Data to use >>

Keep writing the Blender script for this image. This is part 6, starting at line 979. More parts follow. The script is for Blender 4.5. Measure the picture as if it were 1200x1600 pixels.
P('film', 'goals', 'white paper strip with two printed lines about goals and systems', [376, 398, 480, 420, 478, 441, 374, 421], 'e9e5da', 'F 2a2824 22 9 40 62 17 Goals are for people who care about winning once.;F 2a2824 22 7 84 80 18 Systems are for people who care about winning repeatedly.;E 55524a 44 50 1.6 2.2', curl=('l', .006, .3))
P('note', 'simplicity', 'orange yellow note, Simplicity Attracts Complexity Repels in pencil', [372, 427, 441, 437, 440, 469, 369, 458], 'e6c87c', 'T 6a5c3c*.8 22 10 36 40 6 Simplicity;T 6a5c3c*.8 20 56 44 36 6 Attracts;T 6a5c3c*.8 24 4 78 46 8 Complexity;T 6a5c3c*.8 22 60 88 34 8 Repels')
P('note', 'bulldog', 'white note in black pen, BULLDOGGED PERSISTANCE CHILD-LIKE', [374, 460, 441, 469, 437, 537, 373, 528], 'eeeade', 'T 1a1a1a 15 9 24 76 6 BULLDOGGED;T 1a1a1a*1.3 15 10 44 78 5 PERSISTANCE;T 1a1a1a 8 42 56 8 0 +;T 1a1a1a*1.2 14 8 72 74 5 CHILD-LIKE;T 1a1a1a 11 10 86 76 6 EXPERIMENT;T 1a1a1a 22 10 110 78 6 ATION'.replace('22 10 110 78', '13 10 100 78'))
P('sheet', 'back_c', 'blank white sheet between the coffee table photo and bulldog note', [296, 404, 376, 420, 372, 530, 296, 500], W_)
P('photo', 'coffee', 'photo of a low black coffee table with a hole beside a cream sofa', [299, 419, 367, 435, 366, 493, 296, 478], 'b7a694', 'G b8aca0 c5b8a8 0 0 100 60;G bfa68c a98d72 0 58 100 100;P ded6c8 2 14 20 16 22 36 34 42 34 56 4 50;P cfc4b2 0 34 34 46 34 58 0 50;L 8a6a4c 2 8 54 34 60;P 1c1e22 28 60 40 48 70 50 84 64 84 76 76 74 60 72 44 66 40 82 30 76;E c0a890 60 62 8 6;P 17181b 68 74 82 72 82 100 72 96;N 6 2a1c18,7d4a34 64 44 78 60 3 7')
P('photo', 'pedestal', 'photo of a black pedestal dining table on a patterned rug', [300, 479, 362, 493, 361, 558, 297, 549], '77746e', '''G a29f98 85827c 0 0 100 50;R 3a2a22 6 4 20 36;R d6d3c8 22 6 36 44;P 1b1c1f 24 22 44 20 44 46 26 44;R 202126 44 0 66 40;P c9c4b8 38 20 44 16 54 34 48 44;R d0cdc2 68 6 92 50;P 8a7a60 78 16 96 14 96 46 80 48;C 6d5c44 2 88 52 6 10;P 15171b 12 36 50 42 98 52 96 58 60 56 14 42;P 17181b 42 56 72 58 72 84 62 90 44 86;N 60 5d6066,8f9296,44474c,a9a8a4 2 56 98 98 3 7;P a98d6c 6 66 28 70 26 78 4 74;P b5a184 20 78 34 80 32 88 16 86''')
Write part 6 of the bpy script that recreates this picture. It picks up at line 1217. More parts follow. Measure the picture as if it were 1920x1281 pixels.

What to produce >>
Set down the listing above in full, please, exactly as it appears.

Output for this exercise >>
Keep writing the Blender script for this image. This is part 6, starting at line 979. More parts follow. The script is for Blender 4.5. Measure the picture as if it were 1200x1600 pixels.
P('film', 'goals', 'white paper strip with two printed lines about goals and systems', [376, 398, 480, 420, 478, 441, 374, 421], 'e9e5da', 'F 2a2824 22 9 40 62 17 Goals are for people who care about winning once.;F 2a2824 22 7 84 80 18 Systems are for people who care about winning repeatedly.;E 55524a 44 50 1.6 2.2', curl=('l', .006, .3))
P('note', 'simplicity', 'orange yellow note, Simplicity Attracts Complexity Repels in pencil', [372, 427, 441, 437, 440, 469, 369, 458], 'e6c87c', 'T 6a5c3c*.8 22 10 36 40 6 Simplicity;T 6a5c3c*.8 20 56 44 36 6 Attracts;T 6a5c3c*.8 24 4 78 46 8 Complexity;T 6a5c3c*.8 22 60 88 34 8 Repels')
P('note', 'bulldog', 'white note in black pen, BULLDOGGED PERSISTANCE CHILD-LIKE', [374, 460, 441, 469, 437, 537, 373, 528], 'eeeade', 'T 1a1a1a 15 9 24 76 6 BULLDOGGED;T 1a1a1a*1.3 15 10 44 78 5 PERSISTANCE;T 1a1a1a 8 42 56 8 0 +;T 1a1a1a*1.2 14 8 72 74 5 CHILD-LIKE;T 1a1a1a 11 10 86 76 6 EXPERIMENT;T 1a1a1a 22 10 110 78 6 ATION'.replace('22 10 110 78', '13 10 100 78'))
P('sheet', 'back_c', 'blank white sheet between the coffee table photo and bulldog note', [296, 404, 376, 420, 372, 530, 296, 500], W_)
P('photo', 'coffee', 'photo of a low black coffee table with a hole beside a cream sofa', [299, 419, 367, 435, 366, 493, 296, 478], 'b7a694', 'G b8aca0 c5b8a8 0 0 100 60;G bfa68c a98d72 0 58 100 100;P ded6c8 2 14 20 16 22 36 34 42 34 56 4 50;P cfc4b2 0 34 34 46 34 58 0 50;L 8a6a4c 2 8 54 34 60;P 1c1e22 28 60 40 48 70 50 84 64 84 76 76 74 60 72 44 66 40 82 30 76;E c0a890 60 62 8 6;P 17181b 68 74 82 72 82 100 72 96;N 6 2a1c18,7d4a34 64 44 78 60 3 7')
P('photo', 'pedestal', 'photo of a black pedestal dining table on a patterned rug', [300, 479, 362, 493, 361, 558, 297, 549], '77746e', '''G a29f98 85827c 0 0 100 50;R 3a2a22 6 4 20 36;R d6d3c8 22 6 36 44;P 1b1c1f 24 22 44 20 44 46 26 44;R 202126 44 0 66 40;P c9c4b8 38 20 44 16 54 34 48 44;R d0cdc2 68 6 92 50;P 8a7a60 78 16 96 14 96 46 80 48;C 6d5c44 2 88 52 6 10;P 15171b 12 36 50 42 98 52 96 58 60 56 14 42;P 17181b 42 56 72 58 72 84 62 90 44 86;N 60 5d6066,8f9296,44474c,a9a8a4 2 56 98 98 3 7;P a98d6c 6 66 28 70 26 78 4 74;P b5a184 20 78 34 80 32 88 16 86''')
Write part 6 of the bpy script that recreates this picture. It picks up at line 1217. More parts follow. Measure the picture as if it were 1920x1281 pixels.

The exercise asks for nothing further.